§ **EXERCISE PROMPT**
Gather every line in the records below that contains the word "Blender".
++++++
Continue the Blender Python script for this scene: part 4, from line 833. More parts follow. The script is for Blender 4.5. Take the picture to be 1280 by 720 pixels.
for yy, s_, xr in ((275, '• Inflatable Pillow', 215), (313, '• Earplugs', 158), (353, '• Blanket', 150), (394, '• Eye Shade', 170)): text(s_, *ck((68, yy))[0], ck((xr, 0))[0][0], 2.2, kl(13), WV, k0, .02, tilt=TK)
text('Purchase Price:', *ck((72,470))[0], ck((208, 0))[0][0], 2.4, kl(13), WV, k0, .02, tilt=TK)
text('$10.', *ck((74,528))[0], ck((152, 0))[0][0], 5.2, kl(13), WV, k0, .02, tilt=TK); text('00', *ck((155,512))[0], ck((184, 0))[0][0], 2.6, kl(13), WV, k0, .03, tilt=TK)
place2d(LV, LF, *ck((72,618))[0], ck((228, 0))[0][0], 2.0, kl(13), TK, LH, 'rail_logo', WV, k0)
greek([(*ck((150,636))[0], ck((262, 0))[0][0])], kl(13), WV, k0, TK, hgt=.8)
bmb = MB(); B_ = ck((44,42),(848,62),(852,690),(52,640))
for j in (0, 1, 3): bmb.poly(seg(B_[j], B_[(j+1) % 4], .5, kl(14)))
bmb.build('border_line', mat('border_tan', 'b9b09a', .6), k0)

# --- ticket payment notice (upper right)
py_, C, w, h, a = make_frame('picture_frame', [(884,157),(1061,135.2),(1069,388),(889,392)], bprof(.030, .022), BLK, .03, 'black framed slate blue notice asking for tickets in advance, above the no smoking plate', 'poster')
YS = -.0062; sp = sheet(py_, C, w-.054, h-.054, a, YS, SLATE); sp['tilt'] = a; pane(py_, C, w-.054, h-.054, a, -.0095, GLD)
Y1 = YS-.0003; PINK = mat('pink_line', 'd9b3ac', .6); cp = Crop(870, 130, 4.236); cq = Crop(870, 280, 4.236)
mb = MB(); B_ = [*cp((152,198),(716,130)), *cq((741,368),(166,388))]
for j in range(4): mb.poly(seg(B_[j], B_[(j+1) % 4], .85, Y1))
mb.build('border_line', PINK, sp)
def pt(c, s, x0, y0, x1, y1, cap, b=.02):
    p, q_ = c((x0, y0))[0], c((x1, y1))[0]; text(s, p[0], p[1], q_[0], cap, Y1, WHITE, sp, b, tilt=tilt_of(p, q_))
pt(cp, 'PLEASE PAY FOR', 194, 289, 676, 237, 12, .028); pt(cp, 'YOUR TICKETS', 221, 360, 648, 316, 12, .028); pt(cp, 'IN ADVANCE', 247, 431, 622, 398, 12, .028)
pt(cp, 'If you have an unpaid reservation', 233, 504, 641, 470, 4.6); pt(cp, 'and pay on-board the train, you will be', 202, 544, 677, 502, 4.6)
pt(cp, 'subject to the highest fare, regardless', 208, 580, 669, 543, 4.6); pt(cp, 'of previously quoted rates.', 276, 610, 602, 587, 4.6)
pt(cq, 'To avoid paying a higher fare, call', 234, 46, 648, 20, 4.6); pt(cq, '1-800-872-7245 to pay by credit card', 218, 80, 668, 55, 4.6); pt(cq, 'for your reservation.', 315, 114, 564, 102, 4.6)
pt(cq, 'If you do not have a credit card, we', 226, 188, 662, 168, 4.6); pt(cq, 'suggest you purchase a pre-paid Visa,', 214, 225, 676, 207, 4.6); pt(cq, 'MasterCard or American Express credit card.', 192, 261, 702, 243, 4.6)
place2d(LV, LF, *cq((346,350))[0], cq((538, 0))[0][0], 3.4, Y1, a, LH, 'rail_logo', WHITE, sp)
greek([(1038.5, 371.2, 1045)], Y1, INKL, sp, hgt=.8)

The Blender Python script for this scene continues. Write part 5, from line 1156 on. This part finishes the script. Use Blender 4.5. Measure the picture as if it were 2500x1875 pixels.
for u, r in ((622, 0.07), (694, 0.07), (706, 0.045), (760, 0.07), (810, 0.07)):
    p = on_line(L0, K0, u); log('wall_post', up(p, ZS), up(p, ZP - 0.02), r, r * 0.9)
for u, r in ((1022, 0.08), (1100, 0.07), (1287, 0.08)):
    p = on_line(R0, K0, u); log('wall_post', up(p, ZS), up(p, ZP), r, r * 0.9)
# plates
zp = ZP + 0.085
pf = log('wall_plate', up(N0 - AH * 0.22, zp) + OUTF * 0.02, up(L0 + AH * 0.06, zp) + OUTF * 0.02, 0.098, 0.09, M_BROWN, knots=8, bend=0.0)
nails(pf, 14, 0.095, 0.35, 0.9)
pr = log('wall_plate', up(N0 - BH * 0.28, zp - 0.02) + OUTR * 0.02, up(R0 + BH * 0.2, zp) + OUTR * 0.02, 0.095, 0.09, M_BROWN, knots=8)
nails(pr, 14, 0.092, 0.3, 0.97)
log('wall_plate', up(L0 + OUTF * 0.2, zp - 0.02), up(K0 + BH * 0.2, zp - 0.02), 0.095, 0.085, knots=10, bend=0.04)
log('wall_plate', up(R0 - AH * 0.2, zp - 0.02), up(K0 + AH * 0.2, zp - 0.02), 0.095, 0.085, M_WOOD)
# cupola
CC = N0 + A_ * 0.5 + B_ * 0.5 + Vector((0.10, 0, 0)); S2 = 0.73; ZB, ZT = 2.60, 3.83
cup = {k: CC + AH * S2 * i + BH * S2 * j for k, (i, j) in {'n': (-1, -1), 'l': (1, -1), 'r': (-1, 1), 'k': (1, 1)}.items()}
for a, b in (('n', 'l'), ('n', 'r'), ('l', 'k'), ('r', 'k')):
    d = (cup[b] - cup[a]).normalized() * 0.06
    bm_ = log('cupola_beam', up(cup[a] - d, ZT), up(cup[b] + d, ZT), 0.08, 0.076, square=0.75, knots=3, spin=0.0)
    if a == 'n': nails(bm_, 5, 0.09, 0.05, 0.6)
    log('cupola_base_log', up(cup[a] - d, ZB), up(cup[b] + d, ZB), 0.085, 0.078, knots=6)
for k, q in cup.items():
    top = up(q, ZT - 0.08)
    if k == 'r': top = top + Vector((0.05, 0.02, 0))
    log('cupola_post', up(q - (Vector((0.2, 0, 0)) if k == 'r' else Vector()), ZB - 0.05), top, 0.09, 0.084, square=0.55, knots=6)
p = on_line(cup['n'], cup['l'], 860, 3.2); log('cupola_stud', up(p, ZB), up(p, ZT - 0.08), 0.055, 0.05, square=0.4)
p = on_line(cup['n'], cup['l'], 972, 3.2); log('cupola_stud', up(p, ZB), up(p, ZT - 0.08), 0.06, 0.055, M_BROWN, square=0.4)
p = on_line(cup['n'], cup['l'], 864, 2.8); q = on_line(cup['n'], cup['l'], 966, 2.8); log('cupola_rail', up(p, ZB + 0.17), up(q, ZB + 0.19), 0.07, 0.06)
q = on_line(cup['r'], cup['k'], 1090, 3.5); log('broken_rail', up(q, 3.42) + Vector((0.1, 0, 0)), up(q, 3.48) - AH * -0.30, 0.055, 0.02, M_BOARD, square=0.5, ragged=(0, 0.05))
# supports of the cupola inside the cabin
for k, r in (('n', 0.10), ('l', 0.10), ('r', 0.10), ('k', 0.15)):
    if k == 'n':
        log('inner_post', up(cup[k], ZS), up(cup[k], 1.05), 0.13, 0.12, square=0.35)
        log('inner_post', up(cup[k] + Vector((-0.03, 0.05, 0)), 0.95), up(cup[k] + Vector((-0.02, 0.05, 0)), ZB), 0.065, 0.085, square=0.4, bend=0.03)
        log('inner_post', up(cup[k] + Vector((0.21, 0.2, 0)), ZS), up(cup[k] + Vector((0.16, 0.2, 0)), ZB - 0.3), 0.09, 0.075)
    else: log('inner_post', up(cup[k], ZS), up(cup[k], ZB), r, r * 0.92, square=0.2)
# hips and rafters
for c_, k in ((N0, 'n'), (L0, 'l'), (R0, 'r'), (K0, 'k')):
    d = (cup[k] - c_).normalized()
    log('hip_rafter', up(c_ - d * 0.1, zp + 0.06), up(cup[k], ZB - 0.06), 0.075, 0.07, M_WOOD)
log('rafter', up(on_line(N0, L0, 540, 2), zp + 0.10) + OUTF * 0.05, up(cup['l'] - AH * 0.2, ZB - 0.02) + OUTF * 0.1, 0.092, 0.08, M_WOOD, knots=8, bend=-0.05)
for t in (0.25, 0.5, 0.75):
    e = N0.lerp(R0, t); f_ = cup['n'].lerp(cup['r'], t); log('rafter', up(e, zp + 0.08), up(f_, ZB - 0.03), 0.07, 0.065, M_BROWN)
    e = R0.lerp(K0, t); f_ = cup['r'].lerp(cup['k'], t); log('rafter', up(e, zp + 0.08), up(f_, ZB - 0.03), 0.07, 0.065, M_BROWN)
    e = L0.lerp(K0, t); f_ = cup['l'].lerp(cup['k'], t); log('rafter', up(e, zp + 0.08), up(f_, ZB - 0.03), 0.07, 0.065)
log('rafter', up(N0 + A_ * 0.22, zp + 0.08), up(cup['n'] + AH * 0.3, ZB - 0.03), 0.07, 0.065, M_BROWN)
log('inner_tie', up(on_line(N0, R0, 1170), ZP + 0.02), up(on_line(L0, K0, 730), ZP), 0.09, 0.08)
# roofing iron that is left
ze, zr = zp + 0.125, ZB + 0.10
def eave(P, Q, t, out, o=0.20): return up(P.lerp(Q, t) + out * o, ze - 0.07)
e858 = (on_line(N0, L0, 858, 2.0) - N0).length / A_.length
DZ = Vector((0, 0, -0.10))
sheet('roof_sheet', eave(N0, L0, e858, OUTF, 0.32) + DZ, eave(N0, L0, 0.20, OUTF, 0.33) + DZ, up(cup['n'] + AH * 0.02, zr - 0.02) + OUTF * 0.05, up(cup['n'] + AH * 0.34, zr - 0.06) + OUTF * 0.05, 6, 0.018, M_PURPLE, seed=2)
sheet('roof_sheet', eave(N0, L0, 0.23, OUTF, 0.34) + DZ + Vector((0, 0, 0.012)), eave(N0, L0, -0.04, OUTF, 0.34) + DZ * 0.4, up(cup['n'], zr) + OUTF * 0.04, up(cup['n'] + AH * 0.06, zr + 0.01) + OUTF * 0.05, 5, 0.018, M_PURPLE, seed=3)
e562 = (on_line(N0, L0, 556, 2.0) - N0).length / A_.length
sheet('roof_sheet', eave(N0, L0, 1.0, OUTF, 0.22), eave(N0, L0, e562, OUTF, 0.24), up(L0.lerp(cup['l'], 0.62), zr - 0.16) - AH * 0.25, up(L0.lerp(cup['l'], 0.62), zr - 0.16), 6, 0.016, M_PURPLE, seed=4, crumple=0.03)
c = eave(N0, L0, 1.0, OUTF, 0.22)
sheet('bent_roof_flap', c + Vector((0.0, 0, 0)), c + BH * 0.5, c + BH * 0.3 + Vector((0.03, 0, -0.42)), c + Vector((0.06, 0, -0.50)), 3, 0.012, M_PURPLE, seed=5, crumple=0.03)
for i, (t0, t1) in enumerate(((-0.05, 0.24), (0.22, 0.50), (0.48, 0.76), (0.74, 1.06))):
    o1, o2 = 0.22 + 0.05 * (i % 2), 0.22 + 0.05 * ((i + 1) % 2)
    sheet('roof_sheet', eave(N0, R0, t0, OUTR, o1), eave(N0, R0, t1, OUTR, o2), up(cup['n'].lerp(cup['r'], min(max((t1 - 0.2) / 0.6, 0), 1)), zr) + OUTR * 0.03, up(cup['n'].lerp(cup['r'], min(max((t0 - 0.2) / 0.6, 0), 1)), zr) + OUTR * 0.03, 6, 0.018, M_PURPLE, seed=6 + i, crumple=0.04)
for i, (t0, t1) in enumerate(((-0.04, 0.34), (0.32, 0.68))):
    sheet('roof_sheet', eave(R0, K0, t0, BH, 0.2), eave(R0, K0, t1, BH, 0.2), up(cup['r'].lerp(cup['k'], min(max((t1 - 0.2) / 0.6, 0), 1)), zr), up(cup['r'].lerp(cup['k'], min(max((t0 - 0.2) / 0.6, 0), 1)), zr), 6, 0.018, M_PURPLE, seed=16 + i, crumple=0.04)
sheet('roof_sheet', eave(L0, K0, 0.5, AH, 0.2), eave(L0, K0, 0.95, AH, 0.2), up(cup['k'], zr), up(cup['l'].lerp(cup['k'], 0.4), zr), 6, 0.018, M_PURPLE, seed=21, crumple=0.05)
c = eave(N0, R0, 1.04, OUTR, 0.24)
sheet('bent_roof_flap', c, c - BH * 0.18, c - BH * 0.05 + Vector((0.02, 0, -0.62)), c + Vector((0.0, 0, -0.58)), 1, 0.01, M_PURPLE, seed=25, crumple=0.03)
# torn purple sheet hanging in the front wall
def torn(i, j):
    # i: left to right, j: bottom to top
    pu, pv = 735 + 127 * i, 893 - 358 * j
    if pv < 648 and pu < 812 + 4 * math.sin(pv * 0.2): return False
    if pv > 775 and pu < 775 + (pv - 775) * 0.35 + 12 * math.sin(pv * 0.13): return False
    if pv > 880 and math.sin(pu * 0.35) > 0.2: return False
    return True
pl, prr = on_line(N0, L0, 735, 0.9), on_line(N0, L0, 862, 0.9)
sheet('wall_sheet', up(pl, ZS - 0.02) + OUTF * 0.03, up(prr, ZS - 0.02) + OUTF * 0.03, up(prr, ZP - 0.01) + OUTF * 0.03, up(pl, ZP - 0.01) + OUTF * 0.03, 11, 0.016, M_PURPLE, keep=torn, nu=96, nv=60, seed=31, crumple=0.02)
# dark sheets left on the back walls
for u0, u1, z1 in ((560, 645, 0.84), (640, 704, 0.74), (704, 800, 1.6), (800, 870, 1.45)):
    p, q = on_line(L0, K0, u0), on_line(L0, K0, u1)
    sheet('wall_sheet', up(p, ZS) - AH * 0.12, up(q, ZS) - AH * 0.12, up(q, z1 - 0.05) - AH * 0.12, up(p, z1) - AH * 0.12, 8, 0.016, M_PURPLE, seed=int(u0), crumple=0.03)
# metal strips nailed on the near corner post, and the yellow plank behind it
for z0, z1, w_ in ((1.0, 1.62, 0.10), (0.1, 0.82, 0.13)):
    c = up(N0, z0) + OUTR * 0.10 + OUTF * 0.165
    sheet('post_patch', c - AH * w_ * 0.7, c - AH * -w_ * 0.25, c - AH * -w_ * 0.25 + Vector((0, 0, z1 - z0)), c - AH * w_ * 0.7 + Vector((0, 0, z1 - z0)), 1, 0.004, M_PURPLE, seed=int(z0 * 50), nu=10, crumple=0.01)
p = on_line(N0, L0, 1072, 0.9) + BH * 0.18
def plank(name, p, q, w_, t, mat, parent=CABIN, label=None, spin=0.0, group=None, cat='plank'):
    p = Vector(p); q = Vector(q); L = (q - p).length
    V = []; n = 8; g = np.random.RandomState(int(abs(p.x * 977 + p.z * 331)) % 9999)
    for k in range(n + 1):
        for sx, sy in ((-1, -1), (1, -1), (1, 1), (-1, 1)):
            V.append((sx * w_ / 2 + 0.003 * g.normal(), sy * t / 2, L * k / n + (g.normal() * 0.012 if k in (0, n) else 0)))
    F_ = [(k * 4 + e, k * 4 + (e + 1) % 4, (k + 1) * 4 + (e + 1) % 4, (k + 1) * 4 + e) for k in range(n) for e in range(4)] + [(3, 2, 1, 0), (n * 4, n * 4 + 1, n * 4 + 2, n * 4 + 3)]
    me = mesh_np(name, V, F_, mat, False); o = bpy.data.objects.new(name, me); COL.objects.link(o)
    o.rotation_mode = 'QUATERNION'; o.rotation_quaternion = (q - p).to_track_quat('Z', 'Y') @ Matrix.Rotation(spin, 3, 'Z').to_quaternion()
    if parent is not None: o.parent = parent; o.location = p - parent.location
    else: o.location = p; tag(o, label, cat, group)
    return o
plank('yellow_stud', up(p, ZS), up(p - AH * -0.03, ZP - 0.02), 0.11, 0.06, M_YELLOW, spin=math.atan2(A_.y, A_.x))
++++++
§ **EXERCISE RESULT**
Continue the Blender Python script for this scene: part 4, from line 833. More parts follow. The script is for Blender 4.5. Take the picture to be 1280 by 720 pixels.
The Blender Python script for this scene continues. Write part 5, from line 1156 on. This part finishes the script. Use Blender 4.5. Measure the picture as if it were 2500x1875 pixels.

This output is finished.